The military imposed a new ban Wednesday at the Guantanamo Bay naval base forbidding food at meetings between prisoners and their lawyers. A staple of building lawyer-client relationships, outside food is no longer permitted at legal conferences for the first time in a decade, the Miami Herald reported.

The memorandum by Rear Admiral K.J. Cozad of the Joint Task Force Guantanamo and obtained by the Miami Herald claims “these modifications address health, safety and security concerns applicable to all Detainee meetings.” Lawyers, however, have argued that the ability to bring in outside food is crucial to forming trust with their clients.

Navy Reserve Commander Suzanne Lachelier, who brought Lebanese and Afghan food from Washington while representing Guantanamo detainees, told the Miami Herald that “the main point was to allow the ‘sharing of bread,’ whatever that bread was.” Attorney Alka Pradhan, who brought Egg McMuffins and traditional Middle Eastern sweets to meetings with inmates, described the new rule as “quite tragic for the client” because “sometimes the food we bring is the only thing from the outside world they’ve seen in months and they really look forward to it.”

With an unknown number of Guantanamo inmates currently participating in a long-term hunger strike, the new ban on food also hinders their access to alternative sources of nutrition. For example, lawyers for hunger striker Abu Wa’el Dhiab brought fruit juice to their meetings to give him strength.

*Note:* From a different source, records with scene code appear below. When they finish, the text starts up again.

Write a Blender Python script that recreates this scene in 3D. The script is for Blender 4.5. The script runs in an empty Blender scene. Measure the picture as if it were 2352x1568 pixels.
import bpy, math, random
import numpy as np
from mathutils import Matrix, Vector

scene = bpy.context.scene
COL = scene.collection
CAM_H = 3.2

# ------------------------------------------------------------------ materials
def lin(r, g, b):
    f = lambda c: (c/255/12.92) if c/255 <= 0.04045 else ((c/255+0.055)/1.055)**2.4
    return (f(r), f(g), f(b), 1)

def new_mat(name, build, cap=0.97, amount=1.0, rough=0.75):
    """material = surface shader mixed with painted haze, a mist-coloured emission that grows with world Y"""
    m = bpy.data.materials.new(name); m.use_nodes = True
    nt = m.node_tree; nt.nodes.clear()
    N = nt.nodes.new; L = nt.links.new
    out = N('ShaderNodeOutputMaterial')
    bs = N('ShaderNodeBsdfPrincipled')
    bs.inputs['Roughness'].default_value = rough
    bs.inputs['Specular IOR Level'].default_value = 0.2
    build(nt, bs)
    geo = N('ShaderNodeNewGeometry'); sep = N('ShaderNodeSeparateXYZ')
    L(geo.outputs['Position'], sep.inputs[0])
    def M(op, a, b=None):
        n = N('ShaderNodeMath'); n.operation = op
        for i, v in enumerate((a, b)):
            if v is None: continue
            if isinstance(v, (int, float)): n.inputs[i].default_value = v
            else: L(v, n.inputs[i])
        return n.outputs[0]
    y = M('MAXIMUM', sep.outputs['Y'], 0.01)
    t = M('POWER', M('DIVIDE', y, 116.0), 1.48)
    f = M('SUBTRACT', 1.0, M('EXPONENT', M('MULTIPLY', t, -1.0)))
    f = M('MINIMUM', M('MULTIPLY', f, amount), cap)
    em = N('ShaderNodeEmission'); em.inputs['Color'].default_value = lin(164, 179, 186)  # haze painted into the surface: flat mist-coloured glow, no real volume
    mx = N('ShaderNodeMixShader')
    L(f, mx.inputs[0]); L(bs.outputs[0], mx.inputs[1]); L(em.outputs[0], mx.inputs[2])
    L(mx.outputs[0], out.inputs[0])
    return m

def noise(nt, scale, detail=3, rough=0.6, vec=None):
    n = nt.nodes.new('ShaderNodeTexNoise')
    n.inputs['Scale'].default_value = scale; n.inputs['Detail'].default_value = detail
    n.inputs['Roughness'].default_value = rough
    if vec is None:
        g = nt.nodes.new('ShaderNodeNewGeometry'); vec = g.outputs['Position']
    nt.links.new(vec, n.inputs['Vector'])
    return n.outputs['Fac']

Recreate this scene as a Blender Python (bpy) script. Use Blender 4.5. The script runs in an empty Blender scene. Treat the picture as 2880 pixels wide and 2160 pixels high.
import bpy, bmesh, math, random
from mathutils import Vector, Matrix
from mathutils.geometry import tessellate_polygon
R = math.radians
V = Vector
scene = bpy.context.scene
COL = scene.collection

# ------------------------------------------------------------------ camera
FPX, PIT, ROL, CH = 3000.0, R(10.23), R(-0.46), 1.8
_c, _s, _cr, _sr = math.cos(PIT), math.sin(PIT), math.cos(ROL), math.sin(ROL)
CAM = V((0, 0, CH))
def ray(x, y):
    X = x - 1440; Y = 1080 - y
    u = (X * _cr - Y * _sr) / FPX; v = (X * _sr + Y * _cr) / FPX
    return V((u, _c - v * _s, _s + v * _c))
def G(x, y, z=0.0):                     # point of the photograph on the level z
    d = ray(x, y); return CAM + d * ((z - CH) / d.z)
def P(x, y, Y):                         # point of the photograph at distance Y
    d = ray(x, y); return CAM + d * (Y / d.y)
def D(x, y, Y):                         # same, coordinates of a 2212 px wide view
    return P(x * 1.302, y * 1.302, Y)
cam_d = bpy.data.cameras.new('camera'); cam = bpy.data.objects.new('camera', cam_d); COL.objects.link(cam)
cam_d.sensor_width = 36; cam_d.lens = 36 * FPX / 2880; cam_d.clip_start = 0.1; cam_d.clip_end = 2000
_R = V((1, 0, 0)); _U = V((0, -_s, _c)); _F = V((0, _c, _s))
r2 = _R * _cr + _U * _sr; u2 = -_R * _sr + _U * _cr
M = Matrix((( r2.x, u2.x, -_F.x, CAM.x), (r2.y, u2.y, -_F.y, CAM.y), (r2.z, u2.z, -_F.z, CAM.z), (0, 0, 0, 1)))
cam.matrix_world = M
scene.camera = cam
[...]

The meals were “a bit of compensation for the hassles of being shackled and stuffed into a van to meet with your lawyers in a tin shed in Camp Echo when the litigation isn’t really going anywhere," Shane Kadidal, a senior managing attorney at the Center for Constitutional Rights, said to the Miami Herald.

As well as forbidding food, Cozad’s May 14th memo also bans sleeping during legal conferences. “If guard force personnel observe any person sleeping during a meeting, the guard force will issue a warning,” the memo commands. “If anyone is observed sleeping after a warning has been issued, the meeting will be terminated.”

Sleep deprivation has previously been used as part of CIA interrogation techniques, the Associated Press has reported. The new measures further solidify the control of prison officials over the lives of inmates.

The Taliban and Al Qaeda have used Guantanamo Bay and in particular, the hunger strikes at the prison, for jihadist recruitment and propaganda by depicting U.S. human rights violations, The Atlantic has reported.